Given data =>
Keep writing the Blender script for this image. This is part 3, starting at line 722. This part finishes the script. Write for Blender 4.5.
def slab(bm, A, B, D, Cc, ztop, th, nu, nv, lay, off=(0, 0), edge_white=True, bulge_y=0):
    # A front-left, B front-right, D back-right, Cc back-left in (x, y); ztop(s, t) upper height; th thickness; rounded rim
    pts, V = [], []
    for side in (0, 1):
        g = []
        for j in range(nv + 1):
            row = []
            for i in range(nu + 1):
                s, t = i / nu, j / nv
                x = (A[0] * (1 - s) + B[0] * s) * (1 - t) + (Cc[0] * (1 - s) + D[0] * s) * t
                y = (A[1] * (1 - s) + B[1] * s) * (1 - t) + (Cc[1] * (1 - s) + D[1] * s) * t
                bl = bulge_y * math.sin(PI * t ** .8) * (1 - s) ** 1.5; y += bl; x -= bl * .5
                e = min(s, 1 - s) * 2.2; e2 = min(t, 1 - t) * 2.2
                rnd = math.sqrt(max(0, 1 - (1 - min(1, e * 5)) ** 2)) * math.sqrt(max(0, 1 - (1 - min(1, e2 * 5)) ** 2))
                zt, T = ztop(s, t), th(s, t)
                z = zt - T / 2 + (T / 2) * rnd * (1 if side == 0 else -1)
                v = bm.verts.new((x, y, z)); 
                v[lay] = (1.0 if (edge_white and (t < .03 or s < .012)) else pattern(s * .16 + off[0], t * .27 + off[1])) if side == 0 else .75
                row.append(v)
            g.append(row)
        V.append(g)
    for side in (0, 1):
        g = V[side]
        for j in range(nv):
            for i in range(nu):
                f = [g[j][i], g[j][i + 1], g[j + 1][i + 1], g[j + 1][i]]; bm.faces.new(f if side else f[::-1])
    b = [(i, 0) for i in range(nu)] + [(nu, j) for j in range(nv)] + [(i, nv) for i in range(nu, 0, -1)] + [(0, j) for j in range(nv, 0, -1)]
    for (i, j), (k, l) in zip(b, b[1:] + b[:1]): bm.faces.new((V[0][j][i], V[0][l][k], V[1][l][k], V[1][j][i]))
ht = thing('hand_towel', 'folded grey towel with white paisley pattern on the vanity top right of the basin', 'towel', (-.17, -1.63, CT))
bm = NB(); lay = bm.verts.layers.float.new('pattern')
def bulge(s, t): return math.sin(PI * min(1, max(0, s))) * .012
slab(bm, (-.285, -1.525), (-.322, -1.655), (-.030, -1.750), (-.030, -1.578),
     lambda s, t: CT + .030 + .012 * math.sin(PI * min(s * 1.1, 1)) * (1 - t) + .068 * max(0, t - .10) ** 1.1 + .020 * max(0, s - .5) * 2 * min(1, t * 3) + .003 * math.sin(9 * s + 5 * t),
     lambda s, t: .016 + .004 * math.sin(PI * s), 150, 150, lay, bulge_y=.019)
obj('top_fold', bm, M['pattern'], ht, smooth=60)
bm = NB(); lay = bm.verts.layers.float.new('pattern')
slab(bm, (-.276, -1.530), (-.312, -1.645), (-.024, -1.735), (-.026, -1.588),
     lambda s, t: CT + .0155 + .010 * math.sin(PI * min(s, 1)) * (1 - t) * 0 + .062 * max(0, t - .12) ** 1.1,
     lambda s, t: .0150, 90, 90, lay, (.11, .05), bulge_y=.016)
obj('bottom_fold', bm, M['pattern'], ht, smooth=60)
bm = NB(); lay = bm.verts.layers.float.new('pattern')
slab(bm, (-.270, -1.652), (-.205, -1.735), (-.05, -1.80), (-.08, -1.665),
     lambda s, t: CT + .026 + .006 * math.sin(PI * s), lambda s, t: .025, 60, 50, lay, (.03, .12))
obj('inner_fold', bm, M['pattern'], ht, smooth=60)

What is needed => Restate the data above word for word.

Reply to the task =>
Keep writing the Blender script for this image. This is part 3, starting at line 722. This part finishes the script. Write for Blender 4.5.
def slab(bm, A, B, D, Cc, ztop, th, nu, nv, lay, off=(0, 0), edge_white=True, bulge_y=0):
    # A front-left, B front-right, D back-right, Cc back-left in (x, y); ztop(s, t) upper height; th thickness; rounded rim
    pts, V = [], []
    for side in (0, 1):
        g = []
        for j in range(nv + 1):
            row = []
            for i in range(nu + 1):
                s, t = i / nu, j / nv
                x = (A[0] * (1 - s) + B[0] * s) * (1 - t) + (Cc[0] * (1 - s) + D[0] * s) * t
                y = (A[1] * (1 - s) + B[1] * s) * (1 - t) + (Cc[1] * (1 - s) + D[1] * s) * t
                bl = bulge_y * math.sin(PI * t ** .8) * (1 - s) ** 1.5; y += bl; x -= bl * .5
                e = min(s, 1 - s) * 2.2; e2 = min(t, 1 - t) * 2.2
                rnd = math.sqrt(max(0, 1 - (1 - min(1, e * 5)) ** 2)) * math.sqrt(max(0, 1 - (1 - min(1, e2 * 5)) ** 2))
                zt, T = ztop(s, t), th(s, t)
                z = zt - T / 2 + (T / 2) * rnd * (1 if side == 0 else -1)
                v = bm.verts.new((x, y, z)); 
                v[lay] = (1.0 if (edge_white and (t < .03 or s < .012)) else pattern(s * .16 + off[0], t * .27 + off[1])) if side == 0 else .75
                row.append(v)
            g.append(row)
        V.append(g)
    for side in (0, 1):
        g = V[side]
        for j in range(nv):
            for i in range(nu):
                f = [g[j][i], g[j][i + 1], g[j + 1][i + 1], g[j + 1][i]]; bm.faces.new(f if side else f[::-1])
    b = [(i, 0) for i in range(nu)] + [(nu, j) for j in range(nv)] + [(i, nv) for i in range(nu, 0, -1)] + [(0, j) for j in range(nv, 0, -1)]
    for (i, j), (k, l) in zip(b, b[1:] + b[:1]): bm.faces.new((V[0][j][i], V[0][l][k], V[1][l][k], V[1][j][i]))
ht = thing('hand_towel', 'folded grey towel with white paisley pattern on the vanity top right of the basin', 'towel', (-.17, -1.63, CT))
bm = NB(); lay = bm.verts.layers.float.new('pattern')
def bulge(s, t): return math.sin(PI * min(1, max(0, s))) * .012
slab(bm, (-.285, -1.525), (-.322, -1.655), (-.030, -1.750), (-.030, -1.578),
     lambda s, t: CT + .030 + .012 * math.sin(PI * min(s * 1.1, 1)) * (1 - t) + .068 * max(0, t - .10) ** 1.1 + .020 * max(0, s - .5) * 2 * min(1, t * 3) + .003 * math.sin(9 * s + 5 * t),
     lambda s, t: .016 + .004 * math.sin(PI * s), 150, 150, lay, bulge_y=.019)
obj('top_fold', bm, M['pattern'], ht, smooth=60)
bm = NB(); lay = bm.verts.layers.float.new('pattern')
slab(bm, (-.276, -1.530), (-.312, -1.645), (-.024, -1.735), (-.026, -1.588),
     lambda s, t: CT + .0155 + .010 * math.sin(PI * min(s, 1)) * (1 - t) * 0 + .062 * max(0, t - .12) ** 1.1,
     lambda s, t: .0150, 90, 90, lay, (.11, .05), bulge_y=.016)
obj('bottom_fold', bm, M['pattern'], ht, smooth=60)
bm = NB(); lay = bm.verts.layers.float.new('pattern')
slab(bm, (-.270, -1.652), (-.205, -1.735), (-.05, -1.80), (-.08, -1.665),
     lambda s, t: CT + .026 + .006 * math.sin(PI * s), lambda s, t: .025, 60, 50, lay, (.03, .12))
obj('inner_fold', bm, M['pattern'], ht, smooth=60)